Un effet de génération établit un lien de causalité entre la génération de laquelle ressort la sous-population étudiée et la variable considérée toutes choses étant égales par ailleurs, ce qui signifie que le seul fait d'appartenir à une certaine génération détermine au moins en partie le vote parce que cette génération a une histoire commune (la génération de mai 68, par exemple). Il peut se produire « un effet de génération » lorsqu’une classe d’âge est marquée par des événements fondateurs

Vote aux élections présidentielles 2022 par classe d’âge

4.3 Le genre est un déterminant de l’engagement politique

Si l’on se focalise sur les associations les plus directement liées à un engagement de type politique, on peut constater que, si les femmes sont plus fréquemment que les hommes adhérentes d’une association relevant de l’action sanitaire et sociale ou humanitaire et caritative ou de la défense de droits et d’intérêts communs, elles appartiennent moins souvent que ces derniers à un syndicat ou à un parti politique. 

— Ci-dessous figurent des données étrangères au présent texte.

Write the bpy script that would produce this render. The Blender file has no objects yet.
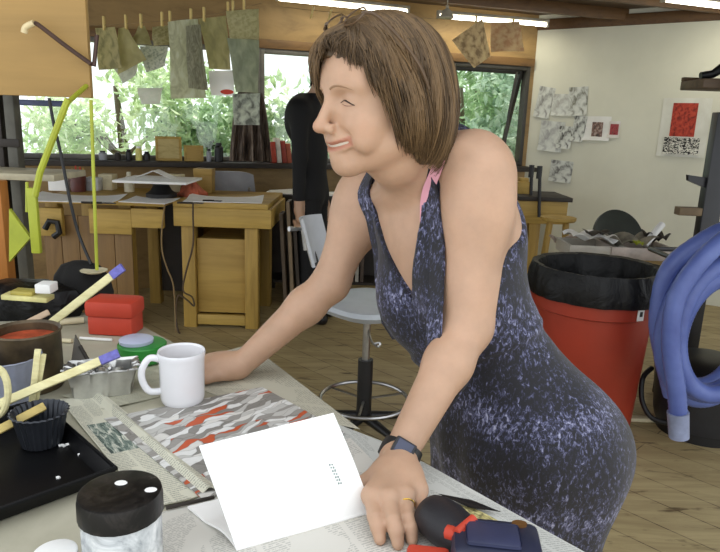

Cela s’explique par la socialisation différenciée hommes/femmes, qui fait que les femmes disposent de moins de temps libre pour s’engager politiquement

-> Le sexe ou le genre a une faible influence sur le vote si ce n’est que les femmes ont une réticence persistante à voter pour les partis extrémistes. Le vote RN, en particulier, est le plus masculin de tous. Cependant, elles ont longtemps été plus conservatrices que les hommes lorsqu’une majorité des femmes étaient inactives. Dans Des femmes en politiques (1988), Mariette Sineau montre que le lissage des comportements électoraux entre les hommes et les femmes est dû à leur insertion dans la vie professionnelle 

Conclusion

De manière générale, on observe en France que les hommes, les personnes âgées de 25 ans et plus, les titulaires d’un niveau de diplôme élevé, les membres des catégories moyennes et supérieures sont plus disposés à s’engager politiquement que, respectivement, les femmes, les jeunes, les individus peu diplômés et les membres des catégories populaires.